**** Information provided

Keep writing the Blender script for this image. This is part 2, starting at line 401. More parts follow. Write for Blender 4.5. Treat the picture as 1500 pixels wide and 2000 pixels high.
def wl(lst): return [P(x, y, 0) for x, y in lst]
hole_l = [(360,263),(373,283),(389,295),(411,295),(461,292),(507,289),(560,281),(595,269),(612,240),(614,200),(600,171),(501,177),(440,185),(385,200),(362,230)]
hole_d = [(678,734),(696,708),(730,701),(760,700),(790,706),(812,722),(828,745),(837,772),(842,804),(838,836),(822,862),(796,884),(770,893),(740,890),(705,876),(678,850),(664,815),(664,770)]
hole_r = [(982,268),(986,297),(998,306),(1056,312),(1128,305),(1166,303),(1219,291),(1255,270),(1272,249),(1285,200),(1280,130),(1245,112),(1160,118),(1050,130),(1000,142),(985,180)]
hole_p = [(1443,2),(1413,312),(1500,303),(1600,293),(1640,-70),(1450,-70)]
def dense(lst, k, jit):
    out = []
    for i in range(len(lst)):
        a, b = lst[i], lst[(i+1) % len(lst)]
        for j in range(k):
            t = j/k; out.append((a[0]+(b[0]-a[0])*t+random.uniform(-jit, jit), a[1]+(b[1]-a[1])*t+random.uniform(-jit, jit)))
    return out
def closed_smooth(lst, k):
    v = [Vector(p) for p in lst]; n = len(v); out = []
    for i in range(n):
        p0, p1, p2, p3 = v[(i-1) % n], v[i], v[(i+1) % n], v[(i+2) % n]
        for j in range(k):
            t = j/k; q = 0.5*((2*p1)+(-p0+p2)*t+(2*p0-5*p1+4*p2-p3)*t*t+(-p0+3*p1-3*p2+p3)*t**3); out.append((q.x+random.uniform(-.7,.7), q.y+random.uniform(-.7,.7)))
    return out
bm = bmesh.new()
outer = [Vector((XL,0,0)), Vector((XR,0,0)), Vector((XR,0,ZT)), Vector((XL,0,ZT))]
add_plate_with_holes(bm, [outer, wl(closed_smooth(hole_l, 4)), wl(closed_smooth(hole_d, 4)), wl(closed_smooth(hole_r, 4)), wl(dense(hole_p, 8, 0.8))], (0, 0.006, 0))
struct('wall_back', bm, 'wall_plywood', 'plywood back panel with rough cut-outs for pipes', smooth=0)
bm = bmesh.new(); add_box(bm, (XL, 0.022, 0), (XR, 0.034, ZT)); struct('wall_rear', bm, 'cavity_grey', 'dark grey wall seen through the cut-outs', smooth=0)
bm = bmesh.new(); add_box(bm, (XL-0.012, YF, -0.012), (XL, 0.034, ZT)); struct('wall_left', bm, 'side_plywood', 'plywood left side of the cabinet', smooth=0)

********

Collect from the data above every line that includes "plywood".

struct('wall_back', bm, 'wall_plywood', 'plywood back panel with rough cut-outs for pipes', smooth=0)
bm = bmesh.new(); add_box(bm, (XL-0.012, YF, -0.012), (XL, 0.034, ZT)); struct('wall_left', bm, 'side_plywood', 'plywood left side of the cabinet', smooth=0)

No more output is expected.